With fewer students offered admission, the University's selectivity rate is expected to improve about 20 percentage points. Selectivity is an indicator of academic excellence and a key measure in how universities are nationally ranked. The gains have been made without compromising academic quality while also maintaining affordability and socioeconomic diversity, he said.
Other new developments for the 2012-13 school year:

  • Orientation will again include a service component, with first-year students asked to donate shoes and socks to Shoes 4 the Shoeless, a nonprofit organization dedicated to providing properly fitting footwear for Dayton-area children in desperate need. Last year's service effort netted $8,500 in donated school supplies.
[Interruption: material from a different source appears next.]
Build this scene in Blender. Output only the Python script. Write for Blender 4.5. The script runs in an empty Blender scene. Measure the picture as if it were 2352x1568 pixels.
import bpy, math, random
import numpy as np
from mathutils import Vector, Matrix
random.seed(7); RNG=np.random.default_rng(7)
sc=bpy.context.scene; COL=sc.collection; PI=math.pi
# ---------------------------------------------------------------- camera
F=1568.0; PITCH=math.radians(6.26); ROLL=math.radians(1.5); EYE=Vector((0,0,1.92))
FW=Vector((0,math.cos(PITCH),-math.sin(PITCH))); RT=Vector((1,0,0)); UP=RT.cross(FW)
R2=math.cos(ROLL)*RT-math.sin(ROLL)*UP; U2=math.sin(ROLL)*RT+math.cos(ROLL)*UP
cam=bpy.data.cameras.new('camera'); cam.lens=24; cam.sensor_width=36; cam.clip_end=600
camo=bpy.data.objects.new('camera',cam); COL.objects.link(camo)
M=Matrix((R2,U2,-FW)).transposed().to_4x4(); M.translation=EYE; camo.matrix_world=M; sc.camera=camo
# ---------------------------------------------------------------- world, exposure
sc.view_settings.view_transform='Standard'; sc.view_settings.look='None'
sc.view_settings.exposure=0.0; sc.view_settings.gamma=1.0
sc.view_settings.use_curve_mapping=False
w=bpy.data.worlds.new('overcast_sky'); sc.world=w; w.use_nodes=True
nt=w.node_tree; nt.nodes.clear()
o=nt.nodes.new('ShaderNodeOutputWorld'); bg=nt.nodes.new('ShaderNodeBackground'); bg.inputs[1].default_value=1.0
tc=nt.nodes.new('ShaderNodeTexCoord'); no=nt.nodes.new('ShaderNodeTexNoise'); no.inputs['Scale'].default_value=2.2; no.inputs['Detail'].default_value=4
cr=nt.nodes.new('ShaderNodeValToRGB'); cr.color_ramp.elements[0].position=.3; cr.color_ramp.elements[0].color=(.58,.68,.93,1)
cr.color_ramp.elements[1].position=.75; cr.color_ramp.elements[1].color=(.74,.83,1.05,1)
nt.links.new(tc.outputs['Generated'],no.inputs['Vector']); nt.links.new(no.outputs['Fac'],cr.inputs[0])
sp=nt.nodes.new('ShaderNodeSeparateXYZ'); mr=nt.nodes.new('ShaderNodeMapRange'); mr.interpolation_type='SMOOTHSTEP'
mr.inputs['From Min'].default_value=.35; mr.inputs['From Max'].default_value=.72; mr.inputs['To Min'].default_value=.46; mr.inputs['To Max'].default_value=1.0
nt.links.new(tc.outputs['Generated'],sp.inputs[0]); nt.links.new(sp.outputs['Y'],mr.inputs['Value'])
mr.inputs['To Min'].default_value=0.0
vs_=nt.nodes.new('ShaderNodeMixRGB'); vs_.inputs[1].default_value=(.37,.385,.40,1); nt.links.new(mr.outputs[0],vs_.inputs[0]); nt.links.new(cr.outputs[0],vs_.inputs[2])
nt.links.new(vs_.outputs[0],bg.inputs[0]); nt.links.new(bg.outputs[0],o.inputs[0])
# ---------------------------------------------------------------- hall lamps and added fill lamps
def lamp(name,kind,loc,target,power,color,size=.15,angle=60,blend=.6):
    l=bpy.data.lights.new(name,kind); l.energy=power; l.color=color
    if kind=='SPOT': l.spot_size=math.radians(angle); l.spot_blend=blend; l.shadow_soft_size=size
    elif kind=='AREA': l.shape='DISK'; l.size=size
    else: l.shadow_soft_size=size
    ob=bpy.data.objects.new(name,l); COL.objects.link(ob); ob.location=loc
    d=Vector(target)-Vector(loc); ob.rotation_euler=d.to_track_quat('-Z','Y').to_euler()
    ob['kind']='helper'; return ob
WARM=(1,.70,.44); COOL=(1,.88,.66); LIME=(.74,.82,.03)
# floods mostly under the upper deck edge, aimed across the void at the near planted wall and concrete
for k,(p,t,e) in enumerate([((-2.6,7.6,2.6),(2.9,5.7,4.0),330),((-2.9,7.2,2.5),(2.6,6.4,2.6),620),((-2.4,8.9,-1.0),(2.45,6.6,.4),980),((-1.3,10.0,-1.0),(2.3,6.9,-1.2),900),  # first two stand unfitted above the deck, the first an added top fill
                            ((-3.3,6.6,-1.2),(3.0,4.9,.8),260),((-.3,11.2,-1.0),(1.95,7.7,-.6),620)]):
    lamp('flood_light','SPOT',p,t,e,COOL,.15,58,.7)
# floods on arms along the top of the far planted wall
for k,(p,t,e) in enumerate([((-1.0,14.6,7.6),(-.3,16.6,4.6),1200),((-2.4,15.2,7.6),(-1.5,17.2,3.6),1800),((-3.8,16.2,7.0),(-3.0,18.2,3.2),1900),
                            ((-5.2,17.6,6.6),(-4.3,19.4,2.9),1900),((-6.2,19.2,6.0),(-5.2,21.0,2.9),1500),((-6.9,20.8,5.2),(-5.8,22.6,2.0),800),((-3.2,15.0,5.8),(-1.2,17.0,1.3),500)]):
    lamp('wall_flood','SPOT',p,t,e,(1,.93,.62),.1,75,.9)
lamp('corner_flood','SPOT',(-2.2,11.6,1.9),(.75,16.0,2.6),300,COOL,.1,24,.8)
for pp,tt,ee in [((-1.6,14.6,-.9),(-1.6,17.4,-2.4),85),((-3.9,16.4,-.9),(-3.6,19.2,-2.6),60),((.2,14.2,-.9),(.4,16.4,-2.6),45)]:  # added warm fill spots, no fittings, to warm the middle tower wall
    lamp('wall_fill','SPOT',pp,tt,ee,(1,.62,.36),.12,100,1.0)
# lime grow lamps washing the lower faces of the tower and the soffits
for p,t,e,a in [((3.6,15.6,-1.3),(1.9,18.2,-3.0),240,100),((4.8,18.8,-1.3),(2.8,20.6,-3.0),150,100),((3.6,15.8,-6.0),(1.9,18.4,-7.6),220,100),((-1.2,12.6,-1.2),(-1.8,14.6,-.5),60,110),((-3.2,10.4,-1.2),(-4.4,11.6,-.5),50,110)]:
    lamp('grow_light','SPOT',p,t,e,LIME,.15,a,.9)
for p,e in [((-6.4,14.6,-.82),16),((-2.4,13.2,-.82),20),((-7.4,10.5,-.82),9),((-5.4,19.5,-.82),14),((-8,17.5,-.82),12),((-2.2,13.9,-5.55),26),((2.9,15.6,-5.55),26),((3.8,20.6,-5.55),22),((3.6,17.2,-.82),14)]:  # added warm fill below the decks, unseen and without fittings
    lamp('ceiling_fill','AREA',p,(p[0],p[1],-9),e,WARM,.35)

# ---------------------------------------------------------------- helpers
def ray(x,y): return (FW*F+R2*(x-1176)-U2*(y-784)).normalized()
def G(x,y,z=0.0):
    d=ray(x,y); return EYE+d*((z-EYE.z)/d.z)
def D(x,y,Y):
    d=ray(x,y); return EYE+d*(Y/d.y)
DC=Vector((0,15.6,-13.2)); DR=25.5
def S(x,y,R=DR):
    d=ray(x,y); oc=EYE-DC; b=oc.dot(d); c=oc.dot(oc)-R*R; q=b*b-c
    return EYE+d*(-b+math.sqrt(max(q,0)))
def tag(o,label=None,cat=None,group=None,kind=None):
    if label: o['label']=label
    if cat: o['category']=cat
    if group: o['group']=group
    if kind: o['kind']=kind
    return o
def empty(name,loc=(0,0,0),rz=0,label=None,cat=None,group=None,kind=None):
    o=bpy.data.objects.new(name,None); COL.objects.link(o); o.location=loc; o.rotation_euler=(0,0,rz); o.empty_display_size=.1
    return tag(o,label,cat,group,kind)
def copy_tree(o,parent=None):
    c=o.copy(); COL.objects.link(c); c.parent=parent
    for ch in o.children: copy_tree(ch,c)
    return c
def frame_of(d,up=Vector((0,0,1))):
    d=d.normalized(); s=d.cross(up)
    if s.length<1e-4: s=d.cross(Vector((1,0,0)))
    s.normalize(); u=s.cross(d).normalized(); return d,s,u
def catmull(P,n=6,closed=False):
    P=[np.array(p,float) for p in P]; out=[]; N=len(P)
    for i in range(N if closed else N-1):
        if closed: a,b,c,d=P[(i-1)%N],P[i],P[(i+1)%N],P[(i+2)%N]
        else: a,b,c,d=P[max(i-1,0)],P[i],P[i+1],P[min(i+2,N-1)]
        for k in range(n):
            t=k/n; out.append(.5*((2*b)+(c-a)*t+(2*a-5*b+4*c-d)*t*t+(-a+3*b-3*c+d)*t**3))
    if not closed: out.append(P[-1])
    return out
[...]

  • Upperclass Blue Crew members — students who traditionally volunteer to help with move-in day — will be joined this year by 80 first-year students who arrived a week early for the new Camp Blue program, getting a head start on life as a Flyer with tours of Dayton, leadership exercises and a day of service.
  • With the launch of the University of Dayton China Institute in Suzhou Industrial Park, students will now have a chance to live, learn and work in China during their academic careers.
  • As the 2013 launch for Common Academic Program nears, some 25 new courses will be piloted this year in preparation for the first major revision of the undergraduate curriculum in 30 years.
  • The 2012 First-Year Read selection is This I Believe II: The Personal Philosophies of Remarkable Men and Women, edited by Jay Allison and Dan Gediman. Students have been assigned to read the book, a compilation of essays from famous and not-so-famous people; they'll discuss the book and personal philosophies during orientation. 
With nearly $30 million of new campus construction projects completed or under way, visible changes occurred during the summer:
  • About 400 upperclass students are moving into the brand-new Caldwell Street Apartments, a $25 million residential development along Brown and Caldwell streets.
  • In the first phase of a $20 million multiyear modernization of the Science Center, improvements included new windows and air conditioning.
  • A $12 million two-year project will give Roesch Library a facelift and transform the interior into a modern learning center with more spaces for students to study and greater electronic learning tools.
  • The $51 million GE Aviation Dayton Electrical Power Research Lab continues to rise on River Park Drive.